> [Material provided]:
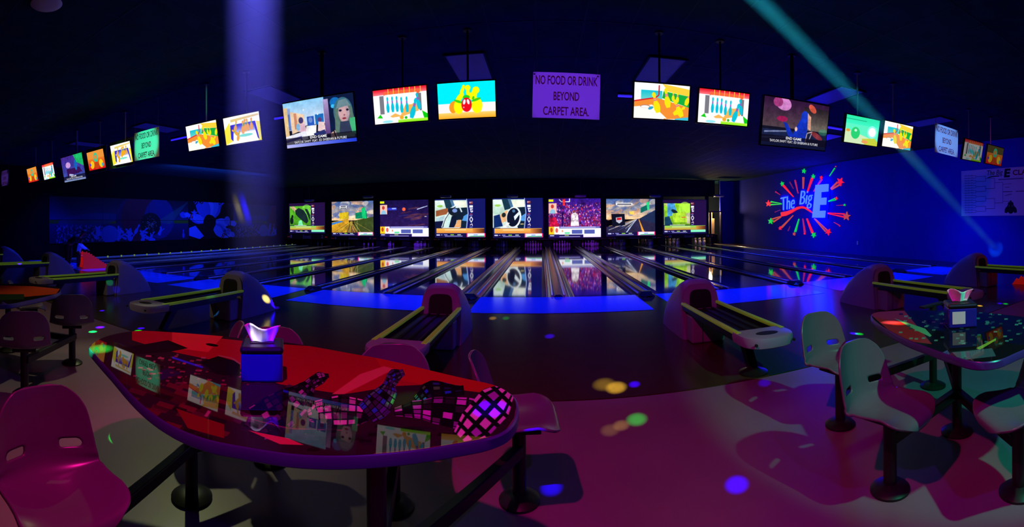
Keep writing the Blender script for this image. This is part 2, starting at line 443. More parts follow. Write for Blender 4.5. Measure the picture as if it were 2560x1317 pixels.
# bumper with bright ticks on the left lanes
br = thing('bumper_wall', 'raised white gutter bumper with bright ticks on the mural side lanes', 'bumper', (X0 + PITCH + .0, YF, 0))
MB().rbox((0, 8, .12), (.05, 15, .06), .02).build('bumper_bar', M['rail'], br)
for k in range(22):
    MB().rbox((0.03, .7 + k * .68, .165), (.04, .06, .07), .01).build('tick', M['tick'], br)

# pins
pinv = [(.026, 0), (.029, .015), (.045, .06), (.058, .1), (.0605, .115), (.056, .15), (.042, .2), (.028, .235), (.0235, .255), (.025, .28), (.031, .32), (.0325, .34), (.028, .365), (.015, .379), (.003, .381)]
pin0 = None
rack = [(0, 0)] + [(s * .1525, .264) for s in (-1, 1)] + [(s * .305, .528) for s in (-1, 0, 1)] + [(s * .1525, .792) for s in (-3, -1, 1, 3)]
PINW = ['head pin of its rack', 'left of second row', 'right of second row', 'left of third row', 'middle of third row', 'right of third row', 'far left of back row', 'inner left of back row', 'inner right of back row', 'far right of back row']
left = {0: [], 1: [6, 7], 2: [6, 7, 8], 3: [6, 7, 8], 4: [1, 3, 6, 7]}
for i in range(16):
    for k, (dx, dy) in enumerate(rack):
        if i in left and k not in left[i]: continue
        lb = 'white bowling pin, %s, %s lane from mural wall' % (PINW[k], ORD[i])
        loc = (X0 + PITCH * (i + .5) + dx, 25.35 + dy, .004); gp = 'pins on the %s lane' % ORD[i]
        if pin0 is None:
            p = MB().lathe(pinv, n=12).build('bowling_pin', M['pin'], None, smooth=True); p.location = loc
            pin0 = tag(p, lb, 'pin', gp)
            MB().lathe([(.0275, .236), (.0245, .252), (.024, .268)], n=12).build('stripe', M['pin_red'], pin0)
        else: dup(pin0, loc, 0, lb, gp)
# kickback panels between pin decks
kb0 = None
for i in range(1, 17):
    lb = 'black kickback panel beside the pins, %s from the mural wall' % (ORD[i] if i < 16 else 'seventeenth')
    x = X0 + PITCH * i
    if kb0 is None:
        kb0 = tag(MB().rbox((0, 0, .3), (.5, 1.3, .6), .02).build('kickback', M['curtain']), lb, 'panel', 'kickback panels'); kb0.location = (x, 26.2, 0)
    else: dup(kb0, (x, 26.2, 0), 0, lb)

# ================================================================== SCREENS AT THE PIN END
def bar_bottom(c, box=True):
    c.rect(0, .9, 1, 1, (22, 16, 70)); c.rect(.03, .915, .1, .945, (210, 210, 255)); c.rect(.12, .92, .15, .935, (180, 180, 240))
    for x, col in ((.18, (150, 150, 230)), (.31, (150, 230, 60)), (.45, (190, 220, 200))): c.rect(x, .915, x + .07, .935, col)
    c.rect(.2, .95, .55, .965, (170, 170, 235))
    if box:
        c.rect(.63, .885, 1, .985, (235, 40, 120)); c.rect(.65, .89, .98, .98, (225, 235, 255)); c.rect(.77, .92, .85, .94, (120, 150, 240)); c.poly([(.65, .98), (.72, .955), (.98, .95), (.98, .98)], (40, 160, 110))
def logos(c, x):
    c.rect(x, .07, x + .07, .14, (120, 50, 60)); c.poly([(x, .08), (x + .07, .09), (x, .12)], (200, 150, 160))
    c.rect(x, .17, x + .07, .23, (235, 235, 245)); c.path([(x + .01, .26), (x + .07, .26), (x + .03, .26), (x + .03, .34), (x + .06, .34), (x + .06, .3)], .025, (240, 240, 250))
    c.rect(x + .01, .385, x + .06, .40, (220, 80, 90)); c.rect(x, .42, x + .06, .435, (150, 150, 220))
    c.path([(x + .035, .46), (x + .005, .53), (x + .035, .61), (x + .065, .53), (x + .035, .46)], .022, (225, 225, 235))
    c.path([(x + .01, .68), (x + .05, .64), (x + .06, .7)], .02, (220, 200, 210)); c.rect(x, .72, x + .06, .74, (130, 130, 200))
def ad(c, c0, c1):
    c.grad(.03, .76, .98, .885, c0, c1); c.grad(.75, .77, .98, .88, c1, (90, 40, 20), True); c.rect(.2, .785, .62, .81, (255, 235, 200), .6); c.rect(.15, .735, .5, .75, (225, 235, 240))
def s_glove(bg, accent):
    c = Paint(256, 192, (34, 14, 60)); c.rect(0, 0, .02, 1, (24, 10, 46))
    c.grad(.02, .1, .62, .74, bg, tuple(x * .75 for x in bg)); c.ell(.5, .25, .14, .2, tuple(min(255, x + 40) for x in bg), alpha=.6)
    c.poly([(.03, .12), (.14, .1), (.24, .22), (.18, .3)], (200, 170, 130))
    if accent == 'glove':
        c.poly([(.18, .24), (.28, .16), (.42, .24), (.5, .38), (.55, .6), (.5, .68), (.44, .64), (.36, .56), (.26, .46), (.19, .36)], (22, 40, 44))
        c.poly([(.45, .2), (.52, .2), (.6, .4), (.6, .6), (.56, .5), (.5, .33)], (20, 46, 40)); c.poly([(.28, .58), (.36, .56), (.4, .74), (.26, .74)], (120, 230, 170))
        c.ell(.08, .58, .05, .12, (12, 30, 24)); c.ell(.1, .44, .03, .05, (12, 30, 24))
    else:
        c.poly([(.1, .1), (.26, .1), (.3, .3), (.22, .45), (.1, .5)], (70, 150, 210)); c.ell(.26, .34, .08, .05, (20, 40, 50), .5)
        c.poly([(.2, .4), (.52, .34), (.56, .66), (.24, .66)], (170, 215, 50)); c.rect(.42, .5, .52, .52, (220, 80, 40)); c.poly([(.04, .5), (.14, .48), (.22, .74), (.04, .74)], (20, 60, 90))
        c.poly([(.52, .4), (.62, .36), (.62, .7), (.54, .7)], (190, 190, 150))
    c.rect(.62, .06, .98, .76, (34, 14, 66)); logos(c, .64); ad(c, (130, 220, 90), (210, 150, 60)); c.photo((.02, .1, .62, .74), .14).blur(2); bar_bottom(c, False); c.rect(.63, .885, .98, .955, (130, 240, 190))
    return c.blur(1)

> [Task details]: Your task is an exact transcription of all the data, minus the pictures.

> [Exercise output]:
Keep writing the Blender script for this image. This is part 2, starting at line 443. More parts follow. Write for Blender 4.5. Measure the picture as if it were 2560x1317 pixels.
# bumper with bright ticks on the left lanes
br = thing('bumper_wall', 'raised white gutter bumper with bright ticks on the mural side lanes', 'bumper', (X0 + PITCH + .0, YF, 0))
MB().rbox((0, 8, .12), (.05, 15, .06), .02).build('bumper_bar', M['rail'], br)
for k in range(22):
    MB().rbox((0.03, .7 + k * .68, .165), (.04, .06, .07), .01).build('tick', M['tick'], br)

# pins
pinv = [(.026, 0), (.029, .015), (.045, .06), (.058, .1), (.0605, .115), (.056, .15), (.042, .2), (.028, .235), (.0235, .255), (.025, .28), (.031, .32), (.0325, .34), (.028, .365), (.015, .379), (.003, .381)]
pin0 = None
rack = [(0, 0)] + [(s * .1525, .264) for s in (-1, 1)] + [(s * .305, .528) for s in (-1, 0, 1)] + [(s * .1525, .792) for s in (-3, -1, 1, 3)]
PINW = ['head pin of its rack', 'left of second row', 'right of second row', 'left of third row', 'middle of third row', 'right of third row', 'far left of back row', 'inner left of back row', 'inner right of back row', 'far right of back row']
left = {0: [], 1: [6, 7], 2: [6, 7, 8], 3: [6, 7, 8], 4: [1, 3, 6, 7]}
for i in range(16):
    for k, (dx, dy) in enumerate(rack):
        if i in left and k not in left[i]: continue
        lb = 'white bowling pin, %s, %s lane from mural wall' % (PINW[k], ORD[i])
        loc = (X0 + PITCH * (i + .5) + dx, 25.35 + dy, .004); gp = 'pins on the %s lane' % ORD[i]
        if pin0 is None:
            p = MB().lathe(pinv, n=12).build('bowling_pin', M['pin'], None, smooth=True); p.location = loc
            pin0 = tag(p, lb, 'pin', gp)
            MB().lathe([(.0275, .236), (.0245, .252), (.024, .268)], n=12).build('stripe', M['pin_red'], pin0)
        else: dup(pin0, loc, 0, lb, gp)
# kickback panels between pin decks
kb0 = None
for i in range(1, 17):
    lb = 'black kickback panel beside the pins, %s from the mural wall' % (ORD[i] if i < 16 else 'seventeenth')
    x = X0 + PITCH * i
    if kb0 is None:
        kb0 = tag(MB().rbox((0, 0, .3), (.5, 1.3, .6), .02).build('kickback', M['curtain']), lb, 'panel', 'kickback panels'); kb0.location = (x, 26.2, 0)
    else: dup(kb0, (x, 26.2, 0), 0, lb)

# ================================================================== SCREENS AT THE PIN END
def bar_bottom(c, box=True):
    c.rect(0, .9, 1, 1, (22, 16, 70)); c.rect(.03, .915, .1, .945, (210, 210, 255)); c.rect(.12, .92, .15, .935, (180, 180, 240))
    for x, col in ((.18, (150, 150, 230)), (.31, (150, 230, 60)), (.45, (190, 220, 200))): c.rect(x, .915, x + .07, .935, col)
    c.rect(.2, .95, .55, .965, (170, 170, 235))
    if box:
        c.rect(.63, .885, 1, .985, (235, 40, 120)); c.rect(.65, .89, .98, .98, (225, 235, 255)); c.rect(.77, .92, .85, .94, (120, 150, 240)); c.poly([(.65, .98), (.72, .955), (.98, .95), (.98, .98)], (40, 160, 110))
def logos(c, x):
    c.rect(x, .07, x + .07, .14, (120, 50, 60)); c.poly([(x, .08), (x + .07, .09), (x, .12)], (200, 150, 160))
    c.rect(x, .17, x + .07, .23, (235, 235, 245)); c.path([(x + .01, .26), (x + .07, .26), (x + .03, .26), (x + .03, .34), (x + .06, .34), (x + .06, .3)], .025, (240, 240, 250))
    c.rect(x + .01, .385, x + .06, .40, (220, 80, 90)); c.rect(x, .42, x + .06, .435, (150, 150, 220))
    c.path([(x + .035, .46), (x + .005, .53), (x + .035, .61), (x + .065, .53), (x + .035, .46)], .022, (225, 225, 235))
    c.path([(x + .01, .68), (x + .05, .64), (x + .06, .7)], .02, (220, 200, 210)); c.rect(x, .72, x + .06, .74, (130, 130, 200))
def ad(c, c0, c1):
    c.grad(.03, .76, .98, .885, c0, c1); c.grad(.75, .77, .98, .88, c1, (90, 40, 20), True); c.rect(.2, .785, .62, .81, (255, 235, 200), .6); c.rect(.15, .735, .5, .75, (225, 235, 240))
def s_glove(bg, accent):
    c = Paint(256, 192, (34, 14, 60)); c.rect(0, 0, .02, 1, (24, 10, 46))
    c.grad(.02, .1, .62, .74, bg, tuple(x * .75 for x in bg)); c.ell(.5, .25, .14, .2, tuple(min(255, x + 40) for x in bg), alpha=.6)
    c.poly([(.03, .12), (.14, .1), (.24, .22), (.18, .3)], (200, 170, 130))
    if accent == 'glove':
        c.poly([(.18, .24), (.28, .16), (.42, .24), (.5, .38), (.55, .6), (.5, .68), (.44, .64), (.36, .56), (.26, .46), (.19, .36)], (22, 40, 44))
        c.poly([(.45, .2), (.52, .2), (.6, .4), (.6, .6), (.56, .5), (.5, .33)], (20, 46, 40)); c.poly([(.28, .58), (.36, .56), (.4, .74), (.26, .74)], (120, 230, 170))
        c.ell(.08, .58, .05, .12, (12, 30, 24)); c.ell(.1, .44, .03, .05, (12, 30, 24))
    else:
        c.poly([(.1, .1), (.26, .1), (.3, .3), (.22, .45), (.1, .5)], (70, 150, 210)); c.ell(.26, .34, .08, .05, (20, 40, 50), .5)
        c.poly([(.2, .4), (.52, .34), (.56, .66), (.24, .66)], (170, 215, 50)); c.rect(.42, .5, .52, .52, (220, 80, 40)); c.poly([(.04, .5), (.14, .48), (.22, .74), (.04, .74)], (20, 60, 90))
        c.poly([(.52, .4), (.62, .36), (.62, .7), (.54, .7)], (190, 190, 150))
    c.rect(.62, .06, .98, .76, (34, 14, 66)); logos(c, .64); ad(c, (130, 220, 90), (210, 150, 60)); c.photo((.02, .1, .62, .74), .14).blur(2); bar_bottom(c, False); c.rect(.63, .885, .98, .955, (130, 240, 190))
    return c.blur(1)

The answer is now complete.